» **Data provided**:
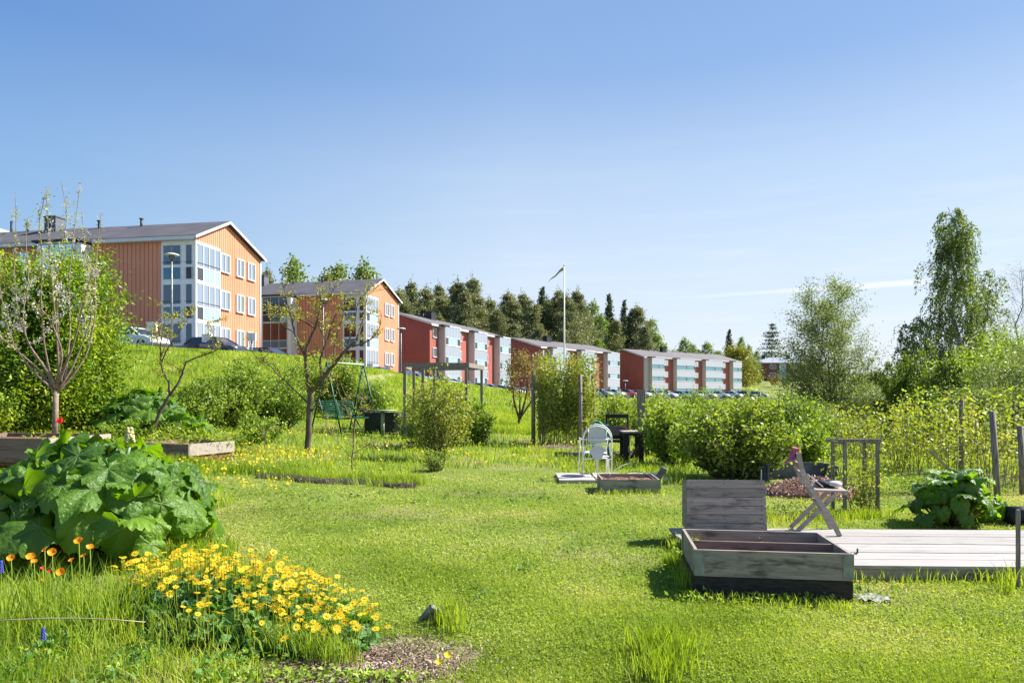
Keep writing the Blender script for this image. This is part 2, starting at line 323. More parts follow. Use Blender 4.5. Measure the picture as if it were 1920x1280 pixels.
def mat_ground():
    m, n, l, p = newmat('turf')
    t = n.new('ShaderNodeTexCoord')
    def noise(s, d=4):
        z = n.new('ShaderNodeTexNoise'); z.inputs['Scale'].default_value = s; z.inputs['Detail'].default_value = d; l.new(t.outputs['Object'], z.inputs['Vector']); return z.outputs['Fac']
    def ramp(f, a0, b0, c0, c1):
        r = n.new('ShaderNodeValToRGB'); r.color_ramp.elements[0].position = a0; r.color_ramp.elements[1].position = b0
        r.color_ramp.elements[0].color = c0; r.color_ramp.elements[1].color = c1; l.new(f, r.inputs[0]); return r.outputs[0]
    green = ramp(noise(14, 8), .35, .65, G(.09,.13,.02), G(.20,.26,.045))
    dry = ramp(noise(30, 6), .35, .65, G(.20,.16,.08), G(.38,.33,.17))
    fac = ramp(noise(.45, 5), .50, .68, G(0,0,0), G(1,1,1))
    mx = n.new('ShaderNodeMix'); mx.data_type = 'RGBA'; l.new(fac, mx.inputs['Factor']); l.new(green, mx.inputs[6]); l.new(dry, mx.inputs[7])
    l.new(mx.outputs[2], p.inputs['Base Color']); p.inputs['Roughness'].default_value = .9; p.inputs['Specular IOR Level'].default_value = .2
    b = n.new('ShaderNodeBump'); b.inputs['Strength'].default_value = .7; b.inputs['Distance'].default_value = .04; l.new(noise(45, 5), b.inputs['Height']); l.new(b.outputs[0], p.inputs['Normal'])
    return m
M_turf = mat_ground()
u = np.linspace(-1, 1, 261); xs = 420*np.sinh(5.2*u)/np.sinh(5.2)
v = np.linspace(0, 1, 281); ys = -8 + 1000*np.expm1(5.0*v)/np.expm1(5.0)
gx, gy = np.meshgrid(xs, ys); gz = terrain(gx.ravel(), gy.ravel())
V = np.stack([gx.ravel(), gy.ravel(), gz], 1); nx, ny = len(xs), len(ys)
i = np.arange(nx-1)[None, :] + np.arange(ny-1)[:, None]*nx
fa = np.stack([i, i+1, i+nx+1, i+nx], -1).reshape(-1, 4)
me = bpy.data.meshes.new('ground'); me.from_pydata(V.tolist(), [], fa.tolist()); me.polygons.foreach_set('use_smooth', [True]*len(fa)); me.update()
tag(link_mesh('ground', me, M_turf, None), kind='structure')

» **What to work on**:
Copy out all the data exactly; skip the pictures.

» **Task answer**:
Keep writing the Blender script for this image. This is part 2, starting at line 323. More parts follow. Use Blender 4.5. Measure the picture as if it were 1920x1280 pixels.
def mat_ground():
    m, n, l, p = newmat('turf')
    t = n.new('ShaderNodeTexCoord')
    def noise(s, d=4):
        z = n.new('ShaderNodeTexNoise'); z.inputs['Scale'].default_value = s; z.inputs['Detail'].default_value = d; l.new(t.outputs['Object'], z.inputs['Vector']); return z.outputs['Fac']
    def ramp(f, a0, b0, c0, c1):
        r = n.new('ShaderNodeValToRGB'); r.color_ramp.elements[0].position = a0; r.color_ramp.elements[1].position = b0
        r.color_ramp.elements[0].color = c0; r.color_ramp.elements[1].color = c1; l.new(f, r.inputs[0]); return r.outputs[0]
    green = ramp(noise(14, 8), .35, .65, G(.09,.13,.02), G(.20,.26,.045))
    dry = ramp(noise(30, 6), .35, .65, G(.20,.16,.08), G(.38,.33,.17))
    fac = ramp(noise(.45, 5), .50, .68, G(0,0,0), G(1,1,1))
    mx = n.new('ShaderNodeMix'); mx.data_type = 'RGBA'; l.new(fac, mx.inputs['Factor']); l.new(green, mx.inputs[6]); l.new(dry, mx.inputs[7])
    l.new(mx.outputs[2], p.inputs['Base Color']); p.inputs['Roughness'].default_value = .9; p.inputs['Specular IOR Level'].default_value = .2
    b = n.new('ShaderNodeBump'); b.inputs['Strength'].default_value = .7; b.inputs['Distance'].default_value = .04; l.new(noise(45, 5), b.inputs['Height']); l.new(b.outputs[0], p.inputs['Normal'])
    return m
M_turf = mat_ground()
u = np.linspace(-1, 1, 261); xs = 420*np.sinh(5.2*u)/np.sinh(5.2)
v = np.linspace(0, 1, 281); ys = -8 + 1000*np.expm1(5.0*v)/np.expm1(5.0)
gx, gy = np.meshgrid(xs, ys); gz = terrain(gx.ravel(), gy.ravel())
V = np.stack([gx.ravel(), gy.ravel(), gz], 1); nx, ny = len(xs), len(ys)
i = np.arange(nx-1)[None, :] + np.arange(ny-1)[:, None]*nx
fa = np.stack([i, i+1, i+nx+1, i+nx], -1).reshape(-1, 4)
me = bpy.data.meshes.new('ground'); me.from_pydata(V.tolist(), [], fa.tolist()); me.polygons.foreach_set('use_smooth', [True]*len(fa)); me.update()
tag(link_mesh('ground', me, M_turf, None), kind='structure')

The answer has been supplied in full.